Precedent is central to legal analysis and rulings in countries that follow common law like the United Kingdom (except Scotland which retains its own legal system) and Canada. Even in the civil law system of the Canadian province of Quebec, the precedent is respected and esteemed to various degrees. In some systems precedent is not binding but is taken into account by the courts.
Binding precedent
main: Binding precedent
Precedent that must be applied or followed is known as binding precedent (alternately mandatory precedent, mandatory or binding authority, etc.). Under the doctrine of stare decisis, a lower court must honor findings of law made by a higher court that is within the appeals path of cases the court hears. In state and federal courts in the United States, jurisdiction is often divided geographically among local trial courts, several of which fall under the territory of a regional appeals court. All appellate courts fall under a supreme court. By definition, decisions of lower courts are not binding on each other or any courts higher in the system, nor are appeals court decisions binding on each other or on local courts that fall under a different appeals court. Further, courts must follow their own proclamations of law made earlier on other cases, and honor rulings made by other courts in disputes among the parties before them pertaining to the same pattern of facts or events, unless they have a strong reason to change these rulings.

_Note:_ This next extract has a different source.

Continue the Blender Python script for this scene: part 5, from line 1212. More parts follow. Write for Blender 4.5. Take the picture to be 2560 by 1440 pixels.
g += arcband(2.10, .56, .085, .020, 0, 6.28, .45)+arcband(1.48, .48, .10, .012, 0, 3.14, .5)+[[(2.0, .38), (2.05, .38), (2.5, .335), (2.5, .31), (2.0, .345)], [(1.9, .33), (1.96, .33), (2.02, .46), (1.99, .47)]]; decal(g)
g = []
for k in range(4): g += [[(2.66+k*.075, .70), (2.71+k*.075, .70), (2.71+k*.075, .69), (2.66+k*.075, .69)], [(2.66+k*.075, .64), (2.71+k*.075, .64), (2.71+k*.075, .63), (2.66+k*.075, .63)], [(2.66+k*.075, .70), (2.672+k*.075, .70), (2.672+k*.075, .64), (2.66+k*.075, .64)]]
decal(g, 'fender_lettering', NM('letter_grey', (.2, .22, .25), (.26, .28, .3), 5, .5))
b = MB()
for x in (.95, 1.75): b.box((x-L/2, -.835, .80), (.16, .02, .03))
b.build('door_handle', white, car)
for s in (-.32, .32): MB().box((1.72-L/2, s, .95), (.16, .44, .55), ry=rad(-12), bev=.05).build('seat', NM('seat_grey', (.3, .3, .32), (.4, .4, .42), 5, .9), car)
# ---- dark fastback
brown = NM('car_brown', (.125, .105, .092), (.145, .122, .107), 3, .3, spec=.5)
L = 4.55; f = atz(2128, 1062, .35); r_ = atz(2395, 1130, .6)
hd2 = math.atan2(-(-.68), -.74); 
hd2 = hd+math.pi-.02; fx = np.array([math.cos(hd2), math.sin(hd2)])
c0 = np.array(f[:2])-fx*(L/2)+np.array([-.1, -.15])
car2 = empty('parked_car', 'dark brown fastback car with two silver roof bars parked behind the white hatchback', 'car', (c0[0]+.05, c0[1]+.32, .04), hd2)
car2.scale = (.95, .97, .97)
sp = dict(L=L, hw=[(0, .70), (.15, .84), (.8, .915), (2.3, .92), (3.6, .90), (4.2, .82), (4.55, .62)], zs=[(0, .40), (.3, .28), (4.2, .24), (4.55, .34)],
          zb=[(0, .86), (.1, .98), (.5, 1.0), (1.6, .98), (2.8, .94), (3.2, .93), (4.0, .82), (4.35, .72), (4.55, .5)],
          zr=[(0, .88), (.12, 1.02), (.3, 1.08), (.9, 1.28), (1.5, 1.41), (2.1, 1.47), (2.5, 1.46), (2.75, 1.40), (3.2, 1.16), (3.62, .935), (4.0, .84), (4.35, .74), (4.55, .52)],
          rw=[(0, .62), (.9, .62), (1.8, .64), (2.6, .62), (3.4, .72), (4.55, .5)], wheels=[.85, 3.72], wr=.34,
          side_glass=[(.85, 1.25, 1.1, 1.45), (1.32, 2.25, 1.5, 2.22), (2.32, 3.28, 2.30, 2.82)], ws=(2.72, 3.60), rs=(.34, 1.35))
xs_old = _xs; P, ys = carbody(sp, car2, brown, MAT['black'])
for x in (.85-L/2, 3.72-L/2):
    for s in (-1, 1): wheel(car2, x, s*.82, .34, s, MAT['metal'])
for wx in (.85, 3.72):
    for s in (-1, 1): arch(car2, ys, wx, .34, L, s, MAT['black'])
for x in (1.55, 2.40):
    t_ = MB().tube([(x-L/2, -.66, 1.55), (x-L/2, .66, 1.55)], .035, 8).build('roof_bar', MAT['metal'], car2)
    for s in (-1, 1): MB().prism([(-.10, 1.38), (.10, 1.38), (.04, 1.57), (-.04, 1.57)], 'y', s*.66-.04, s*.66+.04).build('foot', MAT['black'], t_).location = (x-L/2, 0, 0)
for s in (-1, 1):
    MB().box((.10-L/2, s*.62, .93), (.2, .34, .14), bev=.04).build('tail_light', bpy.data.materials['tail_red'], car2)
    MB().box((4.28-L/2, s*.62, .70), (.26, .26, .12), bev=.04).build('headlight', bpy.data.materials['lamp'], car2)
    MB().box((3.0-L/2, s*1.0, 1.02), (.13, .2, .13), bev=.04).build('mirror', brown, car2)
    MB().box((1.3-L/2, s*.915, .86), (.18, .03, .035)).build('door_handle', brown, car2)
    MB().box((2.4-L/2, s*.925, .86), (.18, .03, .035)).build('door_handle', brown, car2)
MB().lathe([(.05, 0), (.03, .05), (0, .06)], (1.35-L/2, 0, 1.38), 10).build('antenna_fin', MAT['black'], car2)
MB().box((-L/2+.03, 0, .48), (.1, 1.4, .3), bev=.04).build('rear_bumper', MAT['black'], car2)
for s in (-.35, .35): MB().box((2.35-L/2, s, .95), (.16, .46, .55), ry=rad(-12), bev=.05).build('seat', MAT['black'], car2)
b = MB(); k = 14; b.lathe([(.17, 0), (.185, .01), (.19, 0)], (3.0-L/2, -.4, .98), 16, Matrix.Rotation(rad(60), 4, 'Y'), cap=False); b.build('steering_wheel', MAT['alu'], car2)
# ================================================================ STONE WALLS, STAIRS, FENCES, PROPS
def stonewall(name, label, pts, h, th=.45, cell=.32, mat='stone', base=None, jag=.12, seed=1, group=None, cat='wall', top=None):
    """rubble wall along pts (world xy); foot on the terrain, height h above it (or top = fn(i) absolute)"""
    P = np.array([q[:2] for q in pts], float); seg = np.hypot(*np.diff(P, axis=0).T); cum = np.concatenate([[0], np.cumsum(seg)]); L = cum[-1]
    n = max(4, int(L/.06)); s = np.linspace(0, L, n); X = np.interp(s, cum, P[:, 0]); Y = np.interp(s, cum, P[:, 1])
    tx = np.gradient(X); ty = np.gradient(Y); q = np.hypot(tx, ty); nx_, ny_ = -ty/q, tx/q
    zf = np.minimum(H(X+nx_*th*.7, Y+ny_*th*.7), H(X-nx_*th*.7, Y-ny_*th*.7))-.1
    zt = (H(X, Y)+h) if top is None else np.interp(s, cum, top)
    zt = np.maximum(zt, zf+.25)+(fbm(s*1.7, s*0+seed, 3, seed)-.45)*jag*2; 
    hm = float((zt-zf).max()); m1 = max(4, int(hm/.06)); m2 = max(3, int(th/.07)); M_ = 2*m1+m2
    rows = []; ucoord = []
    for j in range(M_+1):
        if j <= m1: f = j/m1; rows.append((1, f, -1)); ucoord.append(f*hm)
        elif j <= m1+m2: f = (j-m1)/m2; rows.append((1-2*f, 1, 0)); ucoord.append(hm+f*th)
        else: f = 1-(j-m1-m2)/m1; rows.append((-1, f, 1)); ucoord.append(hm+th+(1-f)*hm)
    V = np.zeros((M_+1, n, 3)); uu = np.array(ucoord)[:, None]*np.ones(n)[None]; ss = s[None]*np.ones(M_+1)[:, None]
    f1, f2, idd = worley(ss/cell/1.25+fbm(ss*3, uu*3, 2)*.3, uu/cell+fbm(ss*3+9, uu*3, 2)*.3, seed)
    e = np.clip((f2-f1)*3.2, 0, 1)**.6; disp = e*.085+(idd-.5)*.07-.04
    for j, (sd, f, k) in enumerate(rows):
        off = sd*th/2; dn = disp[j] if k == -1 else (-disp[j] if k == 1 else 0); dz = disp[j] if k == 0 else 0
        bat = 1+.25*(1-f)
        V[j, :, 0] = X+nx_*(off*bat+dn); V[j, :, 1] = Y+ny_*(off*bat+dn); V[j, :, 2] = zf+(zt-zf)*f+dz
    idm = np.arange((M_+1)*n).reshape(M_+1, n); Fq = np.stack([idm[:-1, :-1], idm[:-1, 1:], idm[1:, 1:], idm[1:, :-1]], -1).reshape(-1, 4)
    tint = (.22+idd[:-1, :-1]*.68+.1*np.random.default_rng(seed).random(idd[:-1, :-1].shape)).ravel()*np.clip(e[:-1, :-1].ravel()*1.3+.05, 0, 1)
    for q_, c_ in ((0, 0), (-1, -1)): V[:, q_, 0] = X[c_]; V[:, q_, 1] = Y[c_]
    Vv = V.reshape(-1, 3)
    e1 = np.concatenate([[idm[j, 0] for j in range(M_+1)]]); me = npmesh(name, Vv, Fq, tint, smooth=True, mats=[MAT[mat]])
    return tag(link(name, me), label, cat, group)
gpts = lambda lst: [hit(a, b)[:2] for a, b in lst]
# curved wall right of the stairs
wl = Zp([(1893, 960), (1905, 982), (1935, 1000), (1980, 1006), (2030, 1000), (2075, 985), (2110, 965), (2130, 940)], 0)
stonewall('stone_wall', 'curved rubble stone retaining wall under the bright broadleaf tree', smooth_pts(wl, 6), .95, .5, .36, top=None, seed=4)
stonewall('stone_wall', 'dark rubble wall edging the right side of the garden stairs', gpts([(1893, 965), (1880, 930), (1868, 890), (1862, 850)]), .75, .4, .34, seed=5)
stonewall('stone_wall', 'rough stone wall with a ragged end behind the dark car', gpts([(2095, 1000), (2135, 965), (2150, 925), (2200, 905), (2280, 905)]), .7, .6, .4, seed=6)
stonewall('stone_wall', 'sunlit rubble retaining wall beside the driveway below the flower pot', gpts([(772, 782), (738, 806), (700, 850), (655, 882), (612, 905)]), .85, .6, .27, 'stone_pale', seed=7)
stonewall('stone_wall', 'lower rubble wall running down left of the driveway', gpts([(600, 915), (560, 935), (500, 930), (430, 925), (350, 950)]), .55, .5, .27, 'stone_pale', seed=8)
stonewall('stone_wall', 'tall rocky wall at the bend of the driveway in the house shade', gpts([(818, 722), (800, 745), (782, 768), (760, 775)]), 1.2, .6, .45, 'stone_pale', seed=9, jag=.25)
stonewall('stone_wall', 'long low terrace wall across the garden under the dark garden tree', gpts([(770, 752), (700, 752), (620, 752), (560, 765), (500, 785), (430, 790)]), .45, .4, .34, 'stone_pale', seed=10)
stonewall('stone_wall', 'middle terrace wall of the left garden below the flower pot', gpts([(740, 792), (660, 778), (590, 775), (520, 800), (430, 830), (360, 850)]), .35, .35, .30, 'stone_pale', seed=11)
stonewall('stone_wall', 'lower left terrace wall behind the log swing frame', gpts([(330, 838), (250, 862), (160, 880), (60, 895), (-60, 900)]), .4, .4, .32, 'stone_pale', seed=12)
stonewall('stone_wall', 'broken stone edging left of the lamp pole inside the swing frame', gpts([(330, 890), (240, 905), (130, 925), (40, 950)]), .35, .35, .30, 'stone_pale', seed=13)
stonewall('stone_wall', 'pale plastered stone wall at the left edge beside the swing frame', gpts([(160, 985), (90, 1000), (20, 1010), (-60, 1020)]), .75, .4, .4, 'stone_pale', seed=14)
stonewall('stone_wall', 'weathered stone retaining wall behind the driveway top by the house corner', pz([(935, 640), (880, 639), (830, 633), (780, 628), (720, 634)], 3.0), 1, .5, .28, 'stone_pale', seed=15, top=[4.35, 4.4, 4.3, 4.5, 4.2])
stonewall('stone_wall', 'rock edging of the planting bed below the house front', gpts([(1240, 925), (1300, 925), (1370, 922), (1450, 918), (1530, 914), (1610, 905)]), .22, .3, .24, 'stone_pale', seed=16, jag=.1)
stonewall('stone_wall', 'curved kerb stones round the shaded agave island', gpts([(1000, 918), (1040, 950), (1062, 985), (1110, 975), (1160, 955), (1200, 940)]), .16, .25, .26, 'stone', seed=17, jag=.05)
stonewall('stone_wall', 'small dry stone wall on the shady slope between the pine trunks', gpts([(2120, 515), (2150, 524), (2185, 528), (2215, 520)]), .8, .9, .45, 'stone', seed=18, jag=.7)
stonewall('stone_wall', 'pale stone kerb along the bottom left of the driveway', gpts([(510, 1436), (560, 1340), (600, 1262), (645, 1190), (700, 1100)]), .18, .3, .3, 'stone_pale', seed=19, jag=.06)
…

One law professor has described mandatory precedent as follows:
- Given a determination as to the governing jurisdiction, a court is "bound" to follow a precedent of that jurisdiction only if it is directly in point. In the strongest sense, "directly in point" means that: (1) the question resolved in the precedent case is the same as the question to be resolved in the pending case, (2) resolution of that question was necessary to disposition of the precedent case; (3) the significant facts of the precedent case are also present in the pending case, and (4) no additional facts appear in the pending case that might be treated as significant.
In extraordinary circumstances a higher court may overturn or overrule mandatory precedent, but will often attempt to distinguish the precedent before overturning it, thereby limiting the scope of the precedent in any event.